The Post Office Horizon Scandal

Between 1999 and 2015, the British Post Office prosecuted more than 900 of its own sub-postmasters — the men and women who ran the country's village shops and high-street branches — for theft, fraud, and false accounting, on the strength of figures produced by a single computer system. The system was called Horizon. It had been built by the Japanese technology company Fujitsu, rolled out from 1999 to some 14,000 branches across the United Kingdom, and it produced shortfalls — sums of money the accounts said were missing — that the sub-postmasters could not explain because they had not taken anything. Under the contract every sub-postmaster signed, those shortfalls became personal debts, and the Post Office, which held its own statutory power to prosecute, took hundreds of them to court. Seema Misra, the sub-postmistress of West Byfleet in Surrey, was sentenced to fifteen months in prison on November 11, 2010 — her son's tenth birthday — while eight weeks pregnant. Others were bankrupted, lost their homes, were shunned by the communities they had served, and at least four are believed to have taken their own lives. The Post Office knew, from at least 2010 and arguably earlier, that Horizon contained bugs capable of generating phantom shortfalls, and that Fujitsu's engineers could alter branch accounts remotely without the sub-postmaster's knowledge — and it continued to deny both in court for the better part of a decade.
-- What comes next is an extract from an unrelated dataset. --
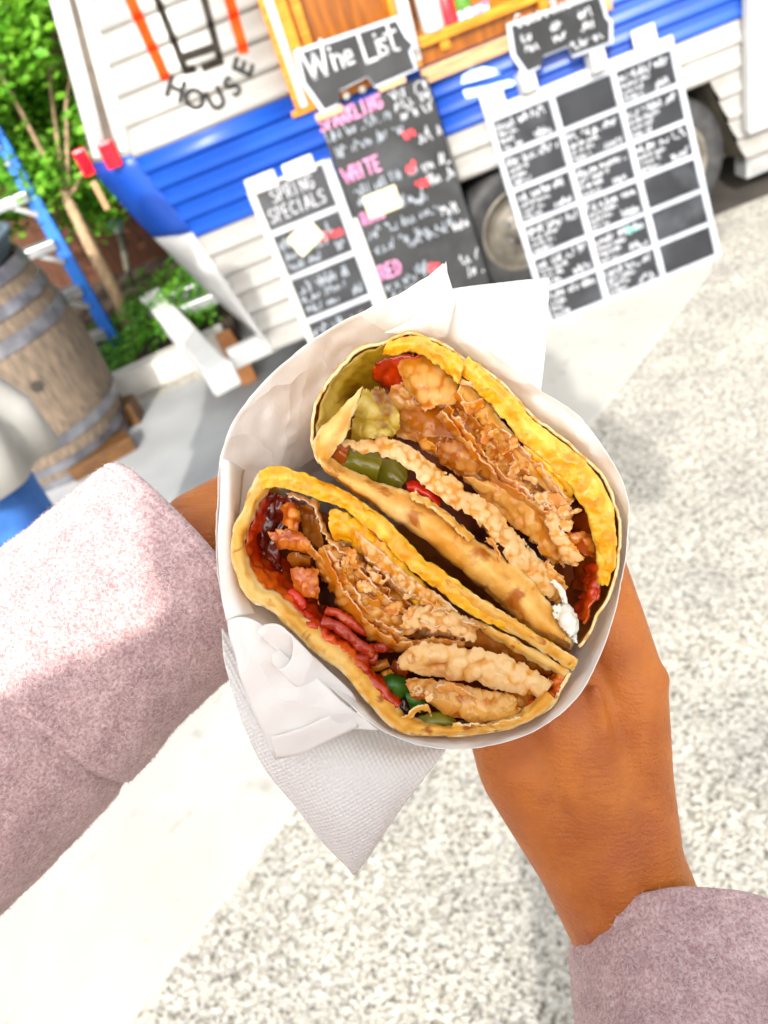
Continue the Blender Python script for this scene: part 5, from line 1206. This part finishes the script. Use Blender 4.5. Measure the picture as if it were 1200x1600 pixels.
patch('wonton_chip', [[(790,1070,-6),(812,1068,-5),(836,1080,-6)], [(788,1090,-5),(810,1092,-3),(832,1096,-5)], [(792,1106,-7),(812,1110,-6),(828,1106,-7)]], M_amber, lh, 30, 12, .5, 1, 14, 5, 1, (3, 6), (3, 3, 3, 3))
random.seed(33)
patch('wonton_sheet', [[(524,838,-10),(580,868,-9),(630,902,-9),(680,938,-9),(740,972,-10)], [(516,862,-11),(556,906,-10),(606,944,-9),(660,974,-9),(724,994,-10)], [(514,886,-14),(542,932,-13),(584,970,-12),(636,996,-12),(704,1006,-13)]], M_crisp, lh, 100, 24, .5, 2.0, 40, 36, 1.6, (4, 9), (4, 4, 3, 3), fine=.3)
layers([(540,846),(586,880),(628,912),(670,940),(712,962),(756,984)], [(504,852),(522,892),(544,932),(572,966),(614,994),(690,1008)], 6, lh, (M_crispp, M_crisp, M_crispp, M_amber), (-13, 16), -13, 2)
flakes([(540,870),(580,910),(620,940),(680,972)], 9, 10, (8, 18), (0, 3), (M_crispp, M_crisp), lh)
flakes([(560,862),(600,890),(650,928),(700,960)], 5, 6, (7, 13), (1, 4), (M_crispp,), lh)
flakes([(630,1030),(650,1070),(690,1090)], 5, 9, (5, 10), (2, 4), (M_crispp,), lh)
# sauced chips on the left
patch('wonton_chip', [[(434,792,-5),(450,784,-4),(464,794,-4),(470,812,-4)], [(440,804,-3),(452,802,-1),(462,808,-1),(467,820,-3)], [(440,820,-7),(450,824,-5),(460,828,-5),(464,828,-6)]], M_orangech, lh, 36, 12, .6, 1.2, 14, 3, 1.2, (3, 6), (3, 3, 2, 2))
patch('wonton_chip', [[(418,832,-8),(440,826,-8),(466,830,-8),(484,846,-8)], [(426,844,-6),(446,844,-5),(468,848,-5),(488,860,-6)], [(434,856,-9),(450,862,-8),(472,862,-8),(496,878,-9)]], M_orangech, lh, 44, 14, .6, 1.6, 18, 4, 1.2, (3, 7), (3, 3, 2, 3))
patch('wonton_chip', [[(448,866,-14),(466,862,-13),(486,868,-14)], [(450,876,-13),(468,876,-11),(486,880,-13)], [(458,884,-16),(470,886,-15),(482,886,-16)]], M_amber, lh, 26, 10, .6, .8, 14)
patch('wonton_chip', [[(456,890,-9),(476,884,-8),(500,888,-9)], [(456,910,-8),(476,908,-6),(498,912,-7)], [(462,930,-10),(480,934,-9),(500,944,-10)]], M_orangech, lh, 36, 14, 1.5, 1.2, 18, 3, 1, (3, 6), (2, 3, 2, 3))
patch('wonton_ribbon', [[(486,852,-5),(500,868,-5),(516,888,-5),(524,908,-5)], [(478,862,-5),(494,878,-4),(508,898,-4),(518,914,-5)]], M_crisp, lh, 40, 8, .7, 1, 12, 4, .8, (2, 4), (3, 3, 2, 2))
# red strips
def stripr(pts, wd, m=M_redst, name='carrot_strip', thick=2.0):
    P = np.array(pts, float); d = P[-1, :2] - P[0, :2]; d /= np.linalg.norm(d); nr = np.array([-d[1], d[0]]) * wd / 2
    patch(name, [[(x + nr[0] * s, y + nr[1] * s, w + b) for x, y, w in pts] for s, b in ((-.8, -1.0), (-.6, .3), (.6, .3), (.8, -1.0))], m, lh, 40, 10, thick * .7, .5, 14, fine=.7, rag=(1.5, 1.5, 3, 3), jit=1.2)
stripr([(508,956,-6),(532,962,-5),(556,978,-5),(578,990,-7)], 13)
stripr([(502,970,-4),(530,982,-3),(556,1004,-3),(584,1022,-5)], 15)
stripr([(556,1030,-6),(580,1016,-6),(602,1010,-6),(622,1006,-8)], 13)
stripr([(500,1008,-4),(530,1024,-3),(560,1032,-3),(588,1030,-6)], 18)
stripr([(452,924,-7),(466,936,-6),(474,952,-6)], 12, M_redp, 'pepper_strip')
stripr([(470,958,-5),(484,968,-4),(498,984,-4)], 16, M_redp, 'pepper_strip')
stripr([(578,1048,-10),(592,1040,-9),(606,1036,-10)], 10, M_crisp, 'onion_strip')
stripr([(594,1066,-9),(602,1056,-8),(612,1050,-9)], 8, M_crispp, 'onion_strip')
stripr([(612,1040,-14),(626,1046,-13),(636,1052,-14)], 22, M_orangech, 'onion_strip')
patch('scallion_piece', [[(600,1060,-6),(616,1056,-5),(634,1062,-6)], [(598,1072,-4),(616,1070,-2),(636,1076,-4)], [(606,1088,-7),(620,1090,-5),(636,1088,-7)]], M_scal, lh, 28, 12, 2.5, .5, 14)
patch('scallion_piece', [[(632,1080,-5),(646,1082,-4),(662,1090,-5)], [(636,1092,-3),(650,1096,-2),(662,1102,-4)], [(644,1106,-6),(652,1108,-5),(660,1112,-6)]], M_scal, lh, 28, 12, 2.0, .5, 14)
patch('wonton_crumb', [[(638,1086,-2),(654,1082,-1),(672,1090,-1)], [(644,1094,-1),(658,1094,1),(670,1098,-1)]], M_orangech, lh, 20, 6, .8, .6, 10, rag=(2, 2, 2, 2))
patch('tomato_piece', [[(620,1094,-7),(634,1092,-6),(646,1104,-7)], [(616,1104,-6),(630,1108,-5),(642,1116,-6)], [(622,1116,-8),(634,1120,-7),(644,1122,-8)]], M_saucedk, lh, 20, 10, 1.2, 1, 10)
patch('pickle_slice', [[(632,1134,-4),(656,1120,-4),(690,1114,-4),(712,1126,-5)], [(640,1138,-3),(664,1132,-2),(692,1128,-2),(712,1134,-4)], [(650,1142,-5),(672,1142,-4),(694,1140,-4),(712,1140,-5)]], M_pickle, lh, 34, 10, 1.5, .4, 14)
patch('crepe_layer', [[(626,1122,0),(646,1108,1),(666,1100,1),(672,1112,0)], [(632,1128,2),(650,1116,3),(666,1110,3),(676,1120,1)]], M_crepe, lh, 30, 8, 1.0, .8, 12, rag=(3, 3, 2, 2))
patch('crepe_layer', [[(706,1128,0),(736,1132,1),(776,1128,1),(812,1118,0)], [(706,1138,2),(738,1142,3),(778,1138,3),(816,1124,1)]], M_crepe, lh, 50, 8, 1.0, 1.0, 14, rag=(5, 2, 2, 2), fine=.6)
patch('sauce', [[(884,1052,-2),(878,1076,-1),(858,1096,-1),(826,1114,-2)], [(872,1052,-4),(864,1074,-3),(846,1090,-3),(820,1106,-4)], [(858,1056,-10),(850,1070,-10),(836,1084,-10),(814,1100,-10)]], M_sauce, lh, 44, 12, .9, 1.4, 14, fine=1.2, rag=(2, 4, 2, 2))

# ---- paper cone
def polar(pts, n, c=(668, 850)):
    P = np.array(pts, float); th = np.arctan2(P[:, 1] - c[1], P[:, 0] - c[0]); rr = np.hypot(P[:, 0] - c[0], P[:, 1] - c[1])
    o = np.argsort(th); th = th[o]; rr = rr[o]; ww = P[o, 2]
    t = np.linspace(-pi, pi, n, endpoint=False)
    th3 = np.r_[th - 2*pi, th, th + 2*pi]; r3 = np.r_[rr, rr, rr]; w3 = np.r_[ww, ww, ww]
    r_ = np.interp(t, th3, r3); w_ = np.interp(t, th3, w3)
    return [(c[0] + r_[i] * cos(t[i]), c[1] + r_[i] * sin(t[i]), w_[i]) for i in range(n)]
rim = [(697,408,-8),(703,440,-8),(712,476,-7),(738,520,-6),(775,556,-6),(845,612,-6),(905,650,-5),(945,703,-4),(973,752,-3),(983,790,-2),(980,840,-1),(970,910,0),(955,975,1),(935,1030,2),(908,1082,3),(880,1112,3),(830,1145,3),(770,1164,3),(710,1171,3),(650,1163,3),(595,1140,3),(545,1098,3),(495,1052,2),(450,1014,1),(405,985,-2),(354,968,-6),(344,920,-8),(338,850,-10),(341,780,-11),(344,715,-12),(362,662,-12),(398,612,-12),(450,562,-12),(510,517,-12),(570,486,-12),(628,458,-11),(668,432,-9)]
inn = [(688,520,-14),(716,540,-14),(765,578,-14),(802,608,-14),(840,648,-13),(888,688,-12),(928,722,-12),(956,762,-12),(972,808,-12),(978,850,-12),(970,890,-12),(957,932,-10),(937,992,-9),(906,1048,-8),(874,1098,-6),(834,1132,-6),(782,1149,-6),(722,1155,-6),(660,1152,-6),(608,1138,-6),(572,1104,-6),(536,1062,-7),(488,1022,-8),(438,984,-10),(396,944,-14),(370,905,-18),(356,862,-22),(358,812,-26),(376,756,-28),(412,716,-30),(440,668,-30),(476,618,-30),(516,566,-28),(560,532,-24),(610,512,-20),(652,506,-16)]
NR = 220
r0 = polar(rim, NR); r1 = polar(inn, NR)
cx0, cy0 = 690, 880
r2 = [(cx0 + (x - cx0) * .86, cy0 + (y - cy0) * .86, -45) for x, y, w in r1]
r3 = [(cx0 + 10 + (x - cx0) * .62, cy0 + 20 + (y - cy0) * .62, -95) for x, y, w in r1]
r4 = [(cx0 + 20 + (x - cx0) * .34, cy0 + 40 + (y - cy0) * .34, -135) for x, y, w in r1]
pap = empty('wrapping_paper', FP(690, 880, -100), 'white paper cone wrapped around both wrap halves with crumpled pointed rim', 'paper wrapper')
def ring_mesh(name, rings, m, parent, mm, crease=0.0, thick=.25, cs=70.0, grid_close=True, jag=0.0):
    R = [np.array(r) for r in rings]; G = rows_interp(R, mm); n = G.shape[1]; vs = []; fs = []
    for i in range(mm):
        for j in range(n):
            x, y, w = G[i, j]
            if i == 0 and jag: x += jag * noise.noise(Vector((j * .9, 3, 1))); y += jag * noise.noise(Vector((j * .9, 9, 1)))
            a = noise.noise(Vector((x / cs, y / cs, w * .02))); b = abs(noise.noise(Vector((x / cs * 1.7 + 5, y / cs * 1.7, w * .03))))
            w += crease * (a + 1.2 * b)
            vs.append(FP(x, y, w))
    for i in range(mm - 1):
        for j in range(n):
            j2 = (j + 1) % n; fs.append((i*n+j, i*n+j2, (i+1)*n+j2, (i+1)*n+j))
    o = MB(parent.location).add(vs, fs).build(name, m, parent, smooth=True)
    s_ = o.modifiers.new('thickness', 'SOLIDIFY'); s_.thickness = thick * .001; s_.offset = 0
    return o
ring_mesh('cone', [r0, r1, r2, r3, r4], M_paper, pap, 44, 2.2, .28, 60, jag=1.2)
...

The cover-up unravelled not in a courtroom first but through the persistence of one campaigner, Alan Bates, a journalist's filing cabinet, a High Court judge who refused to be recused, and — finally, in January 2024 — a four-part ITV drama that did in a week what twenty years of litigation had not. In May 2024 Parliament passed an unprecedented law quashing every Horizon-related conviction at a stroke. This article examines what the system did, what the institution knew, and why the answer to the only question that matters — how an organisation can prosecute its own people for its own software's errors, for fifteen years — turns out to be less about a computer than about a contract, a culture, and a refusal to look.